Today we learned: Screaming “Stop it, bear” doesn’t work
Bears like to eat, you guys. A lot. Winnie the Pooh never strayed far from his “hunny” pot. Yogi Bear and his friend Boo-Boo never met a picnic basket they didn’t like. In real life, bears eat mainly plants. Vegetation makes up close to 90 percent of a bear’s diet. The other 10 percent is a mix of fish, insects, meat…and oh yeah, large plastic boats.
In a video posted to YouTube the other day, Mary Maley documented what happened when a black bear got a taste of her kayak. And wow, it’s not pretty. Not pretty at all.
The action went down in Berg Bay, Alaska, where Maley had stopped for lunch and a 4-mile hike during a solo kayaking trip from Ketchikan to Petersburg. She’d just dragged her tent and all her camping gear from her kayak into a Forest Service cabin and had settled down to eat when she heard a noise outside. When she went to check things out, she discovered she wasn’t exactly on a solo trip, after all. A black bear had decided to keep her company.
According Maley’s caption on YouTube, she started shooting the video about five minutes into the bear’s assault on her kayak. But at the opening of the film, the bear has left the kayak alone and is sauntering right up to HER. She cheerily thanks him for leaving the kayak alone. I mean, she’s really polite and chirpy about it. Then as the bear comes closer and closer, she tells him as matter-of-factly as if she’s ordering a PSL at Starbucks, “I’m going to pepper spray you in the face. That’s what I’m going to do to you.”
Hey, at least she gives him a warning. He has a chance to rethink things and turn around. (Spoiler alert: he doesn’t.) He keeps on coming and ends up with a face full of pepper, as promised. Pepper spray is probably a wise choice when a bear is basically walking right up to you, and kudos to Mary for being prepared. Clearly though, the bear is bitter about the turn of events. In a really big way.
He turns right around, heads straight to the kayak and proceeds to chow down on it. Mary doesn’t take it well. She’s upset, and she makes sure the bear knows it. There’s a lot of pleading. A few reprimands. And then the questions start:
“You’re breaking my kayak. Why are you doing that? Why are you breaking my kayak? WHY ARE YOU BREAKING MY KAYAK? What am I going to do? Why are you breaking my kayak? Stop it! Bear, STOP IT! Stop that, bear! STOP! Stop breaking my kayak, please.”
For a few seconds, the video becomes a little hard to watch, because poor Mary breaks down in tears. (After all, she’s alone in a cabin in Alaska, where she’s pretty much stranded now that her boat has become bear chow.) You can really hear the desperation in her voice, and TBH it breaks our hearts. But we can’t help but laugh when she sighs and says, “Gosh darn it, why are you doing that?” It’s kind of adorable, gosh darn it, as are her attempts to reason with the bear. She reminds him it’s the end of September, and he’s supposed to be asleep. She points out the fact that a kayak isn’t even food. It’s plastic and can’t possibly taste good. She asks him to stop breaking her things. She even says please.

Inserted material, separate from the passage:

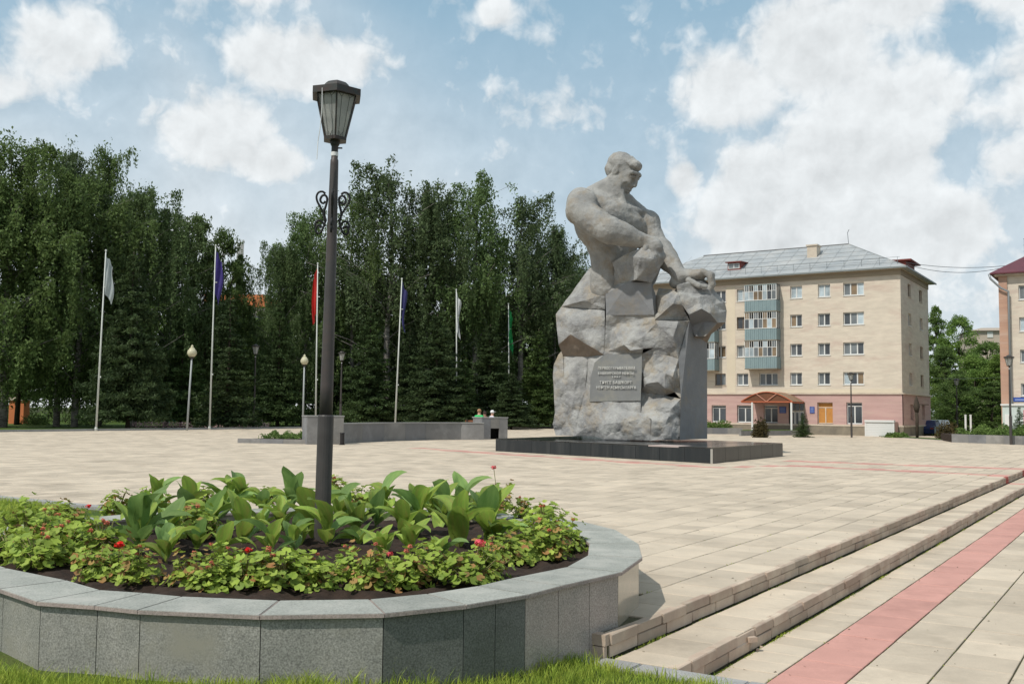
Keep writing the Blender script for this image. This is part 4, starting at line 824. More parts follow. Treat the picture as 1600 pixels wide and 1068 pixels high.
def weld():
    pts = []
    for nm, sp in BLK.items():
        bs = baseU if sp[3] else base
        for k, v in sp[1].items(): pts.append([nm, k, v[0], v[1], bs(v[0]) + v[2] * .8])
    done = {}
    for i, p in enumerate(pts):
        near = [q for q in pts if abs(q[2] - p[2]) < 3.4 and abs(q[3] - p[3]) < 3.4 and abs(q[4] - p[4]) < .75]
        n = len(near); done[p[0], p[1]] = (sum(q[2] for q in near) / n, sum(q[3] for q in near) / n, sum(q[4] for q in near) / n)
    return done
WELD = weld()
def rough_point(p):
    n = mnoise.fractal(Vector((p.x * 1.1, p.z * 1.1, p.y * .4)), .9, 2.1, 6); r = abs(mnoise.noise(Vector((p.x * 2.6 + 3, p.z * 2.0, p.y))))
    return n, r
DS = .78
def build_block(nm, spec):
    m, verts, faces, up, back = spec; bs = baseU if up else base
    bm = bmesh.new(); vm = {k: bm.verts.new(ML(*WELD[nm, k])) for k, v in verts.items()}
    used = set(k for f in faces for k in f)
    fs = []
    for f in faces:
        try: fs.append(bm.faces.new([vm[k] for k in f]))
        except ValueError: pass
    for k in list(vm):
        if k not in used: bm.verts.remove(vm[k])
    bmesh.ops.triangulate(bm, faces=bm.faces[:])
    bmesh.ops.recalc_face_normals(bm, faces=bm.faces[:])
    if sum(f.normal.y * f.calc_area() for f in bm.faces) > 0: bmesh.ops.reverse_faces(bm, faces=bm.faces[:])
    bed = [e for e in bm.edges if e.is_boundary]
    r = bmesh.ops.extrude_edge_only(bm, edges=bed); nv = [g for g in r['geom'] if isinstance(g, bmesh.types.BMVert)]
    for v in nv: v.co.y = back
    if back: 
        pass
    bvs = set(v for e in bed for v in e.verts)
    for it in range(7):
        long = [e for e in bm.edges if e.calc_length() > (.085 if it > 1 else .3)]
        long = [e for e in long if max(e.verts[0].co.y, e.verts[1].co.y) < 1.7 or it < 2]
        if not long: break
        bmesh.ops.subdivide_edges(bm, edges=long, cuts=1); bmesh.ops.triangulate(bm, faces=[f for f in bm.faces if len(f.verts) > 4])
    if m in (M_rock, M_rockb):
        front = [v for v in bm.verts if v.co.y < back - .02 and v not in bvs and not any(e.other_vert(v).co.y > back - .02 for e in v.link_edges)]
        for _ in range(1): bmesh.ops.smooth_vert(bm, verts=front, factor=.5, use_axis_x=False, use_axis_y=True, use_axis_z=False)
    amp = .0 if m in (M_plq,) else (.014 if m is M_rockd else (.060 if 'rugged' in nm else .034))
    fam = 0. if amp == 0 or m is M_rockd else (1.35 if 'rugged' in nm else 1.)
    for v in bm.verts:
        n, r_ = rough_point(v.co); f2 = mnoise.noise(v.co * 6.5) * .35 + mnoise.noise(Vector((v.co.x * 3.1, v.co.y * 2, v.co.z * 5.0))) * .55; v.co.y += amp * (n * .9 + r_ * 1.1 - .3 + f2) - fam * facet(v.co.x, v.co.z); v.co.x += amp * .35 * mnoise.noise(v.co * 2.3 + Vector((7, 0, 0))); v.co.z += amp * .35 * mnoise.noise(v.co * 2.3 + Vector((0, 9, 0)))
    me = bpy.data.meshes.new('granite_block'); bm.to_mesh(me); bm.free(); me.materials.append(m)
    if m in (M_rockd, M_plq):
        me.polygons.foreach_set('use_smooth', [False] * len(me.polygons))
    o = link('granite_block', me, mon); return o
for nm, spec in BLK.items():
    o = build_block(nm, spec)
    if nm == 'inscription_block': PLQ = o; o.name = 'inscription_block'
# solid body behind the blocks
bk = MB()
def bkp(L, y0, y1):
    f = [ML(a, b_, 0) for a, b_ in L]; n = len(f); vs = [(p.x, y0, p.z) for p in f] + [(p.x, y1, p.z) for p in f]
    bk.add(vs, [tuple(range(n)), tuple(range(2 * n - 1, n - 1, -1))] + [(i, n + i, n + (i + 1) % n, (i + 1) % n) for i in range(n)])
bkp([(874, 680), (870, 620), (876, 560), (880, 500), (905, 455), (935, 425), (1012, 445), (1020, 500), (1095, 500), (1098, 684)], 1.75, 2.35)
bk.build('rear_rock', M_rockd, mon)
# inscription
def text_mesh(s, size, ext=.004):
    cu = bpy.data.curves.new('t', 'FONT'); cu.body = s; cu.size = size; cu.align_x = 'CENTER'; cu.align_y = 'CENTER'; cu.extrude = ext; cu.resolution_u = 2; cu.space_character = 1.1
    o = bpy.data.objects.new('t', cu); COL.objects.link(o); dg = bpy.context.evaluated_depsgraph_get(); dg.update(); me = bpy.data.meshes.new_from_object(o.evaluated_get(dg)); bpy.data.objects.remove(o); bpy.data.curves.remove(cu); return me
M_txt = mat('pale carved lettering', (.62, .62, .58), (.48, .48, .46), scale=3, rough=.8)
def place_text(s, pxl, pxr, py, hpx, parent, m, dz=-.3 * .8, off=.016):
    P0, P1 = ML(pxl, py, base(pxl) + dz), ML(pxr, py, base(pxr) + dz); U = ML((pxl + pxr) / 2, py - 10, base((pxl + pxr) / 2) + dz) - ML((pxl + pxr) / 2, py, base((pxl + pxr) / 2) + dz)
    me = text_mesh(s, 1.0, .01); xs = [v.co.x for v in me.vertices]; ys = [v.co.y for v in me.vertices]; w, h = max(xs) - min(xs), max(ys) - min(ys)
    X = (P1 - P0); Z = U.normalized(); hh = U.length / 10 * hpx; nrm = X.normalized().cross(Z).normalized(); 
    if nrm.y > 0: nrm = -nrm
    c = (P0 + P1) / 2 + nrm * off; cx, cy = (max(xs) + min(xs)) / 2, (max(ys) + min(ys)) / 2
    for v in me.vertices: v.co = c + X * ((v.co.x - cx) / w) + Z * ((v.co.y - cy) / h * hh) + nrm * v.co.z
    me.materials.clear(); me.materials.append(m); return link('inscription', me, parent)
for s, a, b_, y, h in [('ПЕРВООТКРЫВАТЕЛЯМ', 935, 992, 574.6, 4.4), ('БАШКИРСКОЙ НЕФТИ', 935, 990, 582.4, 4.8), ('1937', 957, 970, 588.4, 2.4), ('ТӘҮГЕ БАШҠОРТ', 937.5, 987.5, 597, 4.8), ('НЕФТЕН АСЫУСЫЛАРҒА', 932.5, 994, 605, 4.8)]:
    place_text(s, a, b_, y, h, PLQ, M_txt)
# ---- the figure: one continuous surface from a distance field
K = .0259      # metres per photo pixel at the monument
class SDF:
    def __init__(s, lo, hi, h):
        s.lo = np.array(lo, float); s.h = h; s.n = np.ceil((np.array(hi) - s.lo) / h).astype(int); s.v = np.full(s.n, 9., np.float32)
    def region(s, a, b, pad):
        i0 = np.maximum(0, np.floor((np.minimum(a, b) - pad - s.lo) / s.h).astype(int)); i1 = np.minimum(s.n, np.ceil((np.maximum(a, b) + pad - s.lo) / s.h).astype(int) + 1)
        sl = tuple(slice(i0[k], i1[k]) for k in range(3)); ax = [s.lo[k] + s.h * np.arange(i0[k], i1[k]) for k in range(3)]
        return sl, np.meshgrid(*ax, indexing='ij', sparse=True)
    def comb(s, sl, d, k, mode):
        a = s.v[sl]
        if mode == 'u': hh = np.clip(.5 + .5 * (a - d) / k, 0, 1); s.v[sl] = (a * (1 - hh) + d * hh - k * hh * (1 - hh)).astype(np.float32)
        else: hh = np.clip(.5 - .5 * (a + d) / k, 0, 1); s.v[sl] = (a * (1 - hh) - d * hh + k * hh * (1 - hh)).astype(np.float32)
    def cone(s, a, ra, b, rb, k=.12, mode='u'):
        a, b = np.array(a, float), np.array(b, float); sl, (X, Y, Z) = s.region(a, b, max(ra, rb) + k * 2 + .1); ab = b - a; L2 = max(1e-9, ab @ ab)
        t = np.clip(((X - a[0]) * ab[0] + (Y - a[1]) * ab[1] + (Z - a[2]) * ab[2]) / L2, 0, 1)
        d = np.sqrt((X - a[0] - t * ab[0]) ** 2 + (Y - a[1] - t * ab[1]) ** 2 + (Z - a[2] - t * ab[2]) ** 2) - (ra + (rb - ra) * t); s.comb(sl, d, k, mode)
    def ell(s, c, r, axes=None, k=.1, mode='u'):
        c, r = np.array(c, float), np.array(r, float); pad = r.max() + k * 2 + .1; sl, (X, Y, Z) = s.region(c, c, pad); A = np.eye(3) if axes is None else np.array([list(v) for v in axes], float)
        dx, dy, dz = X - c[0], Y - c[1], Z - c[2]; p = [(A[i][0] * dx + A[i][1] * dy + A[i][2] * dz) for i in range(3)]
        k0 = np.sqrt(sum((p[i] / r[i]) ** 2 for i in range(3))); k1 = np.sqrt(sum((p[i] / r[i] ** 2) ** 2 for i in range(3))); d = k0 * (k0 - 1) / np.maximum(k1, 1e-6); s.comb(sl, d, k, mode)
    def mesh(s, name, m, rough=None):
        v = s.v; n = v.shape
        c = [v[i:n[0] - 1 + i, j:n[1] - 1 + j, k:n[2] - 1 + k] for i in (0, 1) for j in (0, 1) for k in (0, 1)]
        ins = sum((x < 0).astype(np.int8) for x in c); act = (ins > 0) & (ins < 8); ijk = np.argwhere(act); idx = np.full(act.shape, -1, np.int64); idx[act] = np.arange(len(ijk))
        off = [(i, j, k) for i in (0, 1) for j in (0, 1) for k in (0, 1)]; cv = np.stack([x[act] for x in c], 1); acc = np.zeros((len(ijk), 3)); cnt = np.zeros(len(ijk))
        for a in range(8):
            for b in range(a + 1, 8):
                if sum(abs(off[a][q] - off[b][q]) for q in range(3)) != 1: continue
                va, vb = cv[:, a], cv[:, b]; cr = (va < 0) != (vb < 0); t = np.where(cr, va / np.where(cr, va - vb, 1), 0)[:, None]
                acc += np.where(cr[:, None], np.array(off[a]) + t * (np.array(off[b]) - np.array(off[a])), 0); cnt += cr
        P = s.lo + s.h * (ijk + acc / cnt[:, None]); Fc = []
        for ax in range(3):
            sh = [slice(1, -1)] * 3; sh[ax] = slice(0, -1); a = v[tuple(sh)]; sh2 = list(sh); sh2[ax] = slice(1, None); b = v[tuple(sh2)]
            cr = (a < 0) != (b < 0); e = np.argwhere(cr); st = a[cr] < 0; o = np.ones(3, int); o[ax] = 0; e = e + o
            u, w = (ax + 1) % 3, (ax + 2) % 3; du = np.zeros(3, int); du[u] = 1; dw = np.zeros(3, int); dw[w] = 1
            q = np.stack([idx[tuple((e - du - dw).T)], idx[tuple((e - dw).T)], idx[tuple(e.T)], idx[tuple((e - du).T)]], 1)
            q[~st] = q[~st][:, ::-1]; Fc.append(q)
        Fq = np.concatenate(Fc); Fq = Fq[(Fq >= 0).all(1)]; return P, Fq
lo = ML(878, 470, 0); hi = ML(1122, 228, 0)
fg = SDF((lo.x, -2.6, lo.z), (hi.x, 2.4, hi.z), .030)
def P(px, py, dep): return ML(px, py, dep)
def cone(a, ra, b, rb, k=4, mode='u'): fg.cone(P(*a), ra * K, P(*b), rb * K, k * K, mode)
def ell(c, r, axes=None, k=4, mode='u'): fg.ell(P(*c), [x * K for x in r], axes, k * K, mode)
def nv(x, y, z): v = Vector((x, y, z)); return v.normalized()
CH = nv(.62, -.72, -.28); SH = nv(.62, .70, -.25); SH = (SH - CH * SH.dot(CH)).normalized(); UPc = CH.cross(SH); UPc = UPc if UPc.z > 0 else -UPc   # chest forward / across / up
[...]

Nothing Mary says stops the eventual demise of her kayak, but we’re guessing it probably felt good to give the bear an earful while he destroyed her only mode of transportation. (We hope it did!) Poor thing ended up having to swim to a boat for help. (You go, girl!) A German-flagged sailing vessel gave her a ride to a nearby town, where she’s getting her kayak repaired. Cause of damage: bitter bear.